Pam Henry has yet to carry fireworks on board. But she’s taken along about everything else. In one international meet of over 100 balloonists in New Mexico, she had to go up with a bicycle, travel for 30 minutes, land and ride the bike back to the starting point to win.

Another part of the same competition had her flying out to the desert to gather up tumbleweed, fill her basket with it and drop the load on a target in the center of a stadium miles away

There’s no tumbleweed back in Princeton, her favorite takeoff spot, just a lot of nice rolling green and some long strips of forest. Pam Henry is traveling over the forest.

“This always happens,” she says. “You’ve got nice safe landing spots on both sides of you, but the wind ends up pulling you over the trees. Now I’ve got to take it up a little to try to catch a different current.”

She pulls hard on the propane cord and there’s a slight splatter and a large flame. The jet has sprung a leak and caught on fire. She quickly pulls her­self up on the rigging and, with all the composure of a kid blowing out a birthday cake, she puffs the fire away.

“This is more than just serene beauty,” she says as she climbs back down. “It’s physical. First you’re rushing to inflate, to get everything ready, to get it up, and then you’ve got to be ready for anything up here. You feel a certain sort of exhaustion when you finish a ride. But it’s a good exhaustion, a fresh-air exhaustion, like after skiing.”

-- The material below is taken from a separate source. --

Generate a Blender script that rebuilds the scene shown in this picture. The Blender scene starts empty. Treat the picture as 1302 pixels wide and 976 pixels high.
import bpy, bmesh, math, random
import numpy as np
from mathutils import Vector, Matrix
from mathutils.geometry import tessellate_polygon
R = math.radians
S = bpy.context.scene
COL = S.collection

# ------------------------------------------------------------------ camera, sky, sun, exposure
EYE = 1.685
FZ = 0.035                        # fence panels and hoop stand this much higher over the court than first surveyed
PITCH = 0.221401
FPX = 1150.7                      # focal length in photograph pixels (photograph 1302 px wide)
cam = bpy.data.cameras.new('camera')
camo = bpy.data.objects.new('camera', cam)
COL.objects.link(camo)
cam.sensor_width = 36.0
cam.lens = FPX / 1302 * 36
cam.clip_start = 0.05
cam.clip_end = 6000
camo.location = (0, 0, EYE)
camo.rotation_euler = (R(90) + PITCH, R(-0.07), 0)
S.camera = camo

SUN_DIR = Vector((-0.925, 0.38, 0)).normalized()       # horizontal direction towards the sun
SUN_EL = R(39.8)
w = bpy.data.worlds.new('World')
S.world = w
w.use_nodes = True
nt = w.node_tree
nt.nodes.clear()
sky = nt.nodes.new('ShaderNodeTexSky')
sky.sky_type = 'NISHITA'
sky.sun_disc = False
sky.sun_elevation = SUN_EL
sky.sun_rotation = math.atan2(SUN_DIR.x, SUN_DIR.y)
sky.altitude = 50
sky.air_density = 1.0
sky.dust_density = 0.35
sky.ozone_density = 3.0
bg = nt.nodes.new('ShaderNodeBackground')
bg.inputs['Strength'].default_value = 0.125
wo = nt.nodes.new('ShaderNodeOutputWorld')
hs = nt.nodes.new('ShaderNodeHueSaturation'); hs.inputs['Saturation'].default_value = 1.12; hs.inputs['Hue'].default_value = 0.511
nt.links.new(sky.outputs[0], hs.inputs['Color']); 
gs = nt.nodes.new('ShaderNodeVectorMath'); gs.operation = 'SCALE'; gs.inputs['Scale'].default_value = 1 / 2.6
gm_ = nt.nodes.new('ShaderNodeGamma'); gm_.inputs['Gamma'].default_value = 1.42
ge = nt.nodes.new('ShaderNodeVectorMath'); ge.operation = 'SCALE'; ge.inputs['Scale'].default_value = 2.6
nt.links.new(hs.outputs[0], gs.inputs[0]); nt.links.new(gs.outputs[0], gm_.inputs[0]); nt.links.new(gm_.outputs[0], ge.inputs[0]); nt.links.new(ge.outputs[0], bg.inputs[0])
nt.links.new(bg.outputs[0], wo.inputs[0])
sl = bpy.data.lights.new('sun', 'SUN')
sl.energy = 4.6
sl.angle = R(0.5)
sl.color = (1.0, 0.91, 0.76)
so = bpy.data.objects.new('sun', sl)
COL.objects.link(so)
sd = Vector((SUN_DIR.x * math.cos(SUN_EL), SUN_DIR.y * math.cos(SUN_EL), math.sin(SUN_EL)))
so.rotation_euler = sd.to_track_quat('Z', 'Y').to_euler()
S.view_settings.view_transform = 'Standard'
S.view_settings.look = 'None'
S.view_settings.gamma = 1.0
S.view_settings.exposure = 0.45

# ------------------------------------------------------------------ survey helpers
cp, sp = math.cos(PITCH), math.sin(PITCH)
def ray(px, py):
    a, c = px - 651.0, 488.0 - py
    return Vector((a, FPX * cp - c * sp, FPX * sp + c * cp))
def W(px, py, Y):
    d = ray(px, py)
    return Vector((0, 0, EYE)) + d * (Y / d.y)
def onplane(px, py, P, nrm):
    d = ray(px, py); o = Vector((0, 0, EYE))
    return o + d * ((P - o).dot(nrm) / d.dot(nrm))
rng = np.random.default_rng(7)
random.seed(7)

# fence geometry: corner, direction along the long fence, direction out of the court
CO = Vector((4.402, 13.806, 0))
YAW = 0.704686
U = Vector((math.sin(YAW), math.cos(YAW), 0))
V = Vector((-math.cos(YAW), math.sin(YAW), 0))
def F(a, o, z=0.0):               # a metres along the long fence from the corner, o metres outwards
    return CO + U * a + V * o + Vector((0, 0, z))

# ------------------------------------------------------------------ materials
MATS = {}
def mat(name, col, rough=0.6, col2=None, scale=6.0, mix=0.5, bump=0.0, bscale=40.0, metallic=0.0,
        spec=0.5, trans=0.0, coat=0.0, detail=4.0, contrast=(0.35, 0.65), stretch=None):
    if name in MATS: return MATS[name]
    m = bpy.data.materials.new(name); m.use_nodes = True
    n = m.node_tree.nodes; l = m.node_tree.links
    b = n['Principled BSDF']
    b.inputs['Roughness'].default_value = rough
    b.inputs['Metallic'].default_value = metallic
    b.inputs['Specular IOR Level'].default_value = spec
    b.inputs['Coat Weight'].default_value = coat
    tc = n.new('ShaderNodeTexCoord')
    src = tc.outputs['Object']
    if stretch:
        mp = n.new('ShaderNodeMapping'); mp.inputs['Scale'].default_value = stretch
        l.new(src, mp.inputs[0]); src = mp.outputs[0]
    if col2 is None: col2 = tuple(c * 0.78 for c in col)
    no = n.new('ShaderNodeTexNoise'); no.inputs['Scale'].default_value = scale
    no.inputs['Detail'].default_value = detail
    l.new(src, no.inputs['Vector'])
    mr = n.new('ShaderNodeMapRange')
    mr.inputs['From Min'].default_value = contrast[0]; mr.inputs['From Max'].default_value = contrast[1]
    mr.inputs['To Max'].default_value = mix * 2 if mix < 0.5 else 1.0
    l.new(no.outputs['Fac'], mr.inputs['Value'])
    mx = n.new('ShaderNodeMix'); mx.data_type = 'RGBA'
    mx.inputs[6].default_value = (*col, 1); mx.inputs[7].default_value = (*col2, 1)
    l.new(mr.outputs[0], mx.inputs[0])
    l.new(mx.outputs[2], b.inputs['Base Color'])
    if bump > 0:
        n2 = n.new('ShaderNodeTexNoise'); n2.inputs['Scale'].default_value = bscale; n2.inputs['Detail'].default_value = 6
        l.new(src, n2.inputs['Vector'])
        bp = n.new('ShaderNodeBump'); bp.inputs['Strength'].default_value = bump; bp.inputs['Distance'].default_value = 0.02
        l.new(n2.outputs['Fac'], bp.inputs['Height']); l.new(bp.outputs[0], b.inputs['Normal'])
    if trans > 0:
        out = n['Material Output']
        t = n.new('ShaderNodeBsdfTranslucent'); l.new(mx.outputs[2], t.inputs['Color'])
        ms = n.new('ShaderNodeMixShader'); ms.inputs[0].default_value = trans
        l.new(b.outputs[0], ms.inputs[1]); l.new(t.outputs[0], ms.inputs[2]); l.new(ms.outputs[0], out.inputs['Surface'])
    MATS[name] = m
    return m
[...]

With the chase cars in sight, she finally spots a small patch of green and decides to take it down in somebody’s backyard. She rips the rope that’s attached to a long slit on one side of the balloon. It’s held together with Velcro. Once it’s opened, the air rushes out and she starts coming down. She can see the ground more clearly now. The chase cars aren’t the only ones following her. There are a lot of curious people and a couple of curious cops.

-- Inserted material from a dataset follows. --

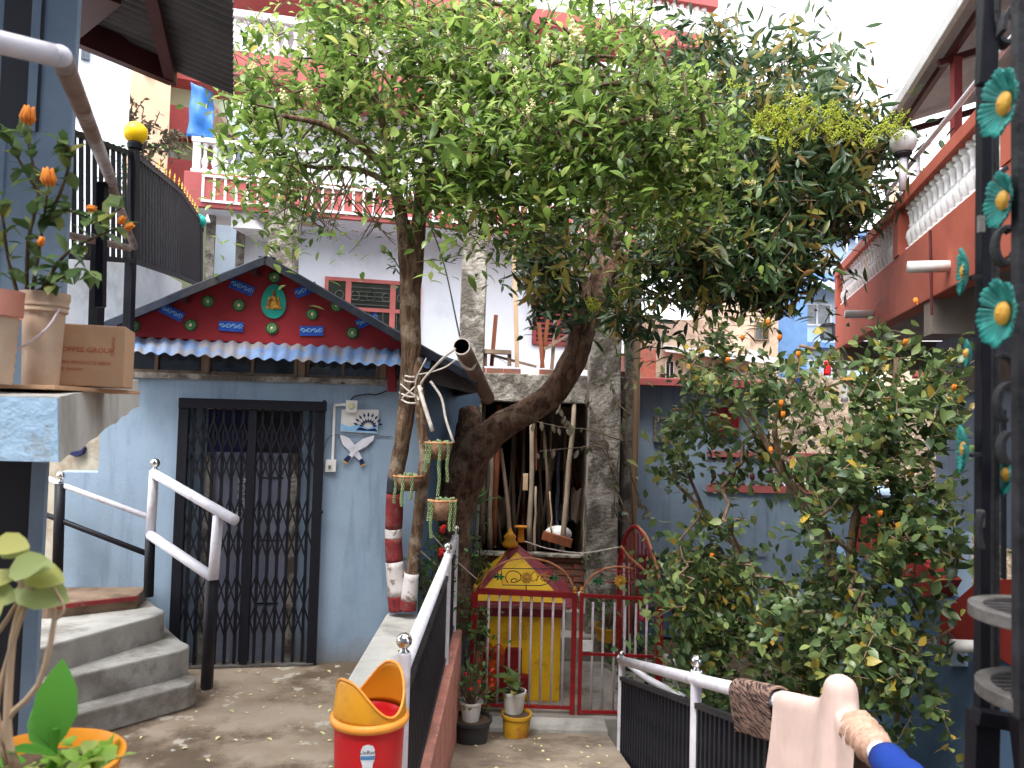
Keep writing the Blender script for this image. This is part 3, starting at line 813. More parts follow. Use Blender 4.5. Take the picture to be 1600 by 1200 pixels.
for k, (bl_, hd) in enumerate(((((531, 679), (545, 684), (556, 697), (566, 716), (561, 719), (548, 707), (535, 694)), ((561, 719), (566, 716), (570, 724), (564, 727))),
                               (((585, 680), (583, 688), (572, 698), (558, 705), (549, 716), (544, 713), (552, 697), (566, 686)), ((544, 711), (549, 714), (543, 723), (536, 719))))):
    o1 = .02 + .006 * k
    m_ = MB(); m_.prism([hp(x, y, o1) for x, y in bl_], -FP.n * .005); b1 = part('knife', m_, MATS['white_paint'], kn)
    m_ = MB(); m_.prism([hp(x, y, o1 + .003) for x, y in hd], -FP.n * .009); part('handle', m_, MATS['navy'], b1)
    a_, b_ = hd[2], hd[3]; m_ = MB(); m_.bar(hp(a_[0], a_[1] + 1, o1), hp(b_[0], b_[1] + 1, o1), .012, .012); part('pommel', m_, MATS['gold_paint'], b1)

# ---------------------------------------------------------------- old cream wall left of the house, and steps
m_ = MB(); m_.hexa([at(40, 1040, 6.3), at(156, 1040, 6.22), at(156, 1040, 6.42), at(40, 1040, 6.5), at(40, 560, 6.3), at(156, 560, 6.22), at(156, 560, 6.42), at(40, 560, 6.5)])
ow = thing('old_wall', 'stained cream wall with a dark blue blot beside the blue house', 'wall', at(100, 900, 6.3))
part('wall', m_, MATS['cream_wall'], ow)
m_ = MB(); m_.prism([at(x, y, 6.19) for x, y in ((106, 704), (114, 696), (124, 692), (131, 700), (128, 709), (118, 714), (108, 710))], (0, .05, 0)); part('blue_blot', m_, MATS['navy'], ow)
st = thing('concrete_steps', 'worn grey concrete steps rising to the landing left of the grille', 'steps', (-2.6, 5.2, 0))
def step(RF, LF, z, c1, m, nm='step'):
    RF, LF = V((*RF, 0)), V((*LF, 0))
    poly = [LF, RF, RF + V((-.02, .07, 0)), RF + V((-.12, .2, 0)), RF + V((-.55, .75, 0)), RF + V((-1.0, .95, 0)), LF + V((-.75, .5, 0)), LF + V((-.5, .1, 0))]
    poly = [LF, LF.lerp(RF, .96), RF + V((.0, .05, 0)), RF + V((-.03, .12, 0))] + poly[3:]
    m_ = MB(); m_.prism([p + V((0, 0, .002)) for p in poly], (0, 0, z)); part(nm, m_, m, st, bevel=.014)
step((-2.075, 5.21), (-2.616, 4.55), .16, 0, MATS['concrete_steps'])
step((-2.19, 5.35), (-2.78, 4.60), .34, 0, MATS['concrete_steps'])
step((-2.46, 5.55), (-2.875, 4.60), .52, 0, MATS['concrete_steps'])
m_ = MB(); m_.prism([(-2.70, 5.69, 0), (-2.76, 5.96, 0), (-3.3, 5.88, 0), (-4.2, 5.7, 0), (-4.2, 5.2, 0), (-3.16, 5.36, 0)], (0, 0, .62)); part('landing', m_, MATS['landing_floor'], st, bevel=.01)
m_ = MB(); m_.bar((-2.70, 5.68, .60), (-3.14, 5.35, .60), .02, .03); part('painted_nosing', m_, MATS['trunk_red'], st)
# ================================================================== balcony building behind (white wall, red bands)
BP = Plane((-4.6, 11.0), (1, .25))       # outer face of the balconies
WP = Plane((-4.6, 12.0), (1, .25))       # wall face
bb = thing('balcony_building', 'tall white walled building with red balcony bands behind the trees', 'building', (-1, 12, -1))
u_a = BP.coord(286, 330)[0]; u_b = BP.coord(1105, 300)[0] 
w_a = WP.coord(376, 450)[0]; w_b = WP.coord(992, 500)[0]
zs0 = BP.at(330, 326).z; zs1 = BP.at(330, 272).z
m_ = MB(); wallbox(m_, WP, w_a, w_b, -1, zs0, -.3, 0); part('wall', m_, MATS['white_wall'], bb)
m_ = MB(); wallbox(m_, WP, w_a, w_b + 1.2, zs1, 7.4, -.3, -.2); part('upper_wall', m_, MATS['white_wall'], bb)
m_ = MB(); wallbox(m_, WP, w_a, w_b + 1.2, 7.4, 9.6, -.3, -.2); part('upper_wall', m_, MATS['white_stained'], bb)
m_ = MB(); wallbox(m_, BP, u_a, u_b, zs0 + .06, zs1 - .12, -1.0, -.02); part('floor_slab', m_, MATS['soffit'], bb)
m_ = MB(); wallbox(m_, BP, u_a, u_b, zs0, zs1, -.02, .06); part('red_band', m_, MATS['balcony_red'], bb, bevel=.01)
m_ = MB(); wallbox(m_, BP, u_a, u_b, zs0 + .001, zs0 + .03, -1.0, -.03); part('soffit_panel', m_, MATS['white_wall'], bb)
# white uprights on the red band
n = 44; mbx = MB(); hh = (zs1 - zs0) * .72; mbx.box((0, 0, hh / 2), (.035, .02, hh)); mex = mbx.mesh('white_bar', MATS['white_trim'])
XB = lambda pl, uu, z, o=0.0: frame(pl.uz(uu, z, o), pl.u, -pl.n, V((0, 0, 1)))
ub0 = BP.coord(318, 300)[0]
for i in range(n): inst('white_bar', mex, bb, XB(BP, ub0 + i * .152, zs0 + .09, .071))
for zz in (zs0 + .09, zs0 + .09 + hh):
    m_ = MB(); wallbox(m_, BP, ub0 - .02, ub0 + n * .152, zz - .018, zz + .018, .06, .086); part('white_rail', m_, MATS['white_trim'], bb)
# balusters
def baluster_mesh(name, h, r, m, n=8):
    pr = [(1.0, 0), (1.0, .06), (.5, .09), (.7, .16), (1.0, .3), (.85, .42), (.4, .52), (.62, .55), (.4, .58), (.5, .75), (.8, .84), (.5, .88), (1.0, .92), (1.0, 1.0)]
    b = MB(); b.lathe([(r * a_, h * z) for a_, z in pr], (0, 0, 0), n); return b.mesh(name, m, True)
hb_ = .40; meb = baluster_mesh('baluster', hb_, .052, MATS['white_trim'])
nb_ = int((u_b - u_a - .1) / .135)
m_ = MB(); wallbox(m_, BP, u_a + .08, u_b, zs1, zs1 + .05, -.1, .03); part('plinth', m_, MATS['white_trim'], bb)
for i in range(min(nb_, 62)): inst('baluster', meb, bb, Matrix.Translation(BP.uz(u_a + .26 + i * .135, zs1 + .05, -.035)))
m_ = MB(); wallbox(m_, BP, u_a + .08, u_b, zs1 + .05 + hb_, zs1 + .05 + hb_ + .07, -.1, .04); part('hand_rail', m_, MATS['white_trim'], bb)
m_ = MB(); wallbox(m_, BP, u_a + .1, u_a + .2, zs1 + .05, zs1 + .05 + hb_, -.1, .03); part('end_pier', m_, MATS['white_trim'], bb)
# upper balconies
for z0, z1, uu0, nb2 in ((6.9, 7.25, u_a + .1, 60), (8.35, 8.6, u_a + .1, 66)):
    m_ = MB(); wallbox(m_, BP, uu0, u_b, z0, z1, -1.0, .06); part('red_band', m_, MATS['balcony_red'], bb)
    meb2 = baluster_mesh('baluster', .5, .055, MATS['white_trim'])
    for i in range(nb2):
        uu = uu0 + .1 + i * .14
        if uu < u_b - .05: inst('baluster', meb2, bb, Matrix.Translation(BP.uz(uu, z1, -.02)))
    m_ = MB(); wallbox(m_, BP, uu0, u_b + .1, z1 + .5, z1 + .78 if z0 > 8 else z1 + .6, -.1, .1); part('hand_rail', m_, MATS['balcony_red'] if z0 > 8 else MATS['white_trim'], bb)
# porch columns under the balcony at the left, with a bracket
for px, y0, y1 in ((321, 350, 440), (365, 390, 440)):
    uu = BP.coord(px, 400, )[0]; m_ = MB(); wallbox(m_, BP, uu - .06, uu + .06, -1, zs0, -.9 if px > 340 else -.5, -.78 if px > 340 else -.38); part('porch_column', m_, MATS['pillar_concrete'], bb)
m_ = MB(); q = BP.at(376, 345, -.05); m_.prism([q + V((-.14, 0, .12)), q + V((.12, .03, .12)), q + V((.28, .05, -.1)), q + V((-.14, 0, -.1))], (.1, .9, 0)); part('beam_end', m_, MATS['white_trim'], bb)
m_ = MB(); wallbox(m_, WP, WP.coord(285, 400)[0] - 1.5, w_a, 3.2, 4.0, -2.5, -2.3); part('porch_wall', m_, MATS['tan_wall'], bb)
m_ = MB(); wallbox(m_, WP, WP.coord(285, 400)[0] - 1.5, w_a, 3.05, 3.2, -2.5, -2.2); part('porch_band', m_, MATS['dark_red_wall'], bb)
for px, py in ((483, 344), (681, 352)):
    q = BP.at(px, py, -.4); m_ = MB(); m_.lathe([(.13, 0), (.12, -.03), (.0, -.04)], (q.x, q.y, zs0), 14); part('ceiling_rose', m_, MATS['tan_wall'], bb)
# windows in the white wall
def big_window(x0, y0, x1, y1, frame_m, fill, cols, rows, name='window'):
    ua, za_ = WP.coord(x0, y1); ub, zb_ = WP.coord(x1, y0)
    m_ = MB(); wallbox(m_, WP, ua, ub, za_, zb_, .003, .02); wd = part(name, m_, fill, bb)
    m_ = MB(); t = .06
    wallbox(m_, WP, ua - t, ub + t, zb_, zb_ + t, 0, .07); wallbox(m_, WP, ua - t, ub + t, za_ - t, za_, 0, .07)
    wallbox(m_, WP, ua - t, ua, za_, zb_, 0, .068); wallbox(m_, WP, ub, ub + t, za_, zb_, 0, .068)
    for i in cols: uu = ua + (ub - ua) * i; wallbox(m_, WP, uu - .045, uu + .045, za_, zb_, .02, .066)
    for j in rows: zz = za_ + (zb_ - za_) * j; wallbox(m_, WP, ua, ub, zz - .03, zz + .03, .02, .064)
    part('frame', m_, frame_m, wd)
    return wd, ua, ub, za_, zb_
wd, ua, ub, za_, zb_ = big_window(508, 448, 652, 590, MATS['window_pink'], MATS['glass_dark'], (.22, .72), (.72,))
m_ = MB(); cu = (ua * .53 + ub * .47); cz = zb_ - (zb_ - za_) * .14
for k in range(5): zz = cz - .14 + .07 * k; m_.bar(WP.uz(ua + .33, zz, .05), WP.uz(ub - .42, zz, .05), .008)
for k in range(3):
    for sx in (-1, 1):
        pts = [WP.uz(cu + sx * (.0 + .25 * k) + .07 * math.cos(t), cz + .07 * math.sin(t), .055) for t in [j * math.pi / 5 for j in range(11)]]
        m_.tube(pts, .007, 4, cap=False)
for k in range(14): uu = ua + (ub - ua) * k / 13; m_.bar(WP.uz(uu, za_, .045), WP.uz(uu, zb_ - .45, .045), .008)
part('grille', m_, MATS['iron_pale'], wd)
wd, ua, ub, za_, zb_ = big_window(836, 458, 905, 533, MATS['window_red'], MATS['glass_dark'], (.5,), ())
slm = MB(); slm.box((0, 0, 0), (ub - ua, .012, .03)); sme = slm.mesh('slat', MATS['window_red'])
for k in range(10): inst('slat', sme, wd, XB(WP, (ua + ub) / 2, za_ + (zb_ - za_) * (k + .5) / 10, .045))
# wall lamp on white wall
lp = WP.at(785, 355, .1); m_ = MB(); m_.ball(lp, .11, 12); 
wl = thing('wall_lantern', 'round white lamp in a dark cage on the white wall between the pillars', 'lamp', lp); part('globe', m_, MATS['lamp_white'], wl, smooth=True)
m_ = MB(); m_.bar(lp - V((.12, 0, .14)), lp - V((-.12, 0, .14)), .02); m_.bar(lp - V((.12, 0, .14)), lp - V((.06, 0, .3)), .015); m_.bar(lp - V((-.12, 0, .14)), lp - V((-.06, 0, .3)), .015); part('cage', m_, MATS['ink'], wl)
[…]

“A lot of people get scared,” she says. “They think you’re in trouble when you start to come down. Some of them are afraid. They think you’ll land on their kids.”

As she gets near the ground, she drops the ground crew from the chase cars. Someone else is over talking to the cops.

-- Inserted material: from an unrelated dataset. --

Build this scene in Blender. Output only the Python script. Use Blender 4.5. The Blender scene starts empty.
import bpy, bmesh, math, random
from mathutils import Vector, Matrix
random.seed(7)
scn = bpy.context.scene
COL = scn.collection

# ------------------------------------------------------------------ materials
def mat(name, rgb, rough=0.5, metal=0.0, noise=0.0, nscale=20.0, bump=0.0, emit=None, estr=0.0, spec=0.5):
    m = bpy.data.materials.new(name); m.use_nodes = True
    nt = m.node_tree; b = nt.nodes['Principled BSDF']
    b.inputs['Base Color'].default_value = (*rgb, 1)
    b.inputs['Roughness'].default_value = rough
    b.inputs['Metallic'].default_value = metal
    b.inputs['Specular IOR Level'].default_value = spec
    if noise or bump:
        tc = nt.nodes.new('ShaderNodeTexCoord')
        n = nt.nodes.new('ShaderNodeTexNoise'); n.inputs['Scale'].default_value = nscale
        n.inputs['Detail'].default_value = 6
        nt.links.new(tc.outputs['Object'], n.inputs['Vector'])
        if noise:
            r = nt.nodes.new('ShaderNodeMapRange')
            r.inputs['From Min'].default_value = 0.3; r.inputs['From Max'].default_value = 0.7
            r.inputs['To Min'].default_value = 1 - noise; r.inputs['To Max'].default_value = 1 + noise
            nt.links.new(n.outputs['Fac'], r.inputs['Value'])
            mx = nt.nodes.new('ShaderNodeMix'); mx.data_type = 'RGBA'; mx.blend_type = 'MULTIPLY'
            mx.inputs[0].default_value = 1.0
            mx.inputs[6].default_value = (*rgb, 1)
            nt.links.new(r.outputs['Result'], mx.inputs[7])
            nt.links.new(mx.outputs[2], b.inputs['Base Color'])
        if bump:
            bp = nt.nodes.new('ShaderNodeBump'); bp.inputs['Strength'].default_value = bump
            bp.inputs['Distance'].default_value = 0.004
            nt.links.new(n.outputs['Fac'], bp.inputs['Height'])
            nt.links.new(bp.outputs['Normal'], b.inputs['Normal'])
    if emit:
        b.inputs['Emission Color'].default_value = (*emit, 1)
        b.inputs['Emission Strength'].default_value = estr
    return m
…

“They claim it’s a hot air balloon,” one of them radios in. “Is there any law against that?”

When they can’t find anything to book her on, the cops run over to join Pam Henry in the celebration that always follows a safe landing. One of the people in the silver Mercedes runs over with a bottle of very fine imported champagne. She rips off the wire and tries to thumb out the cork. It doesn’t budge. She takes a deep breath and then grimaces and pushes it with all the strength she’s got. She twists and tugs and the cork finally moves up and out with a crackling pop and the golden foam bubbles out. She breathes a relieved sigh as she takes a big swallow.

“This,” she says, “is always the hardest part of the flight.”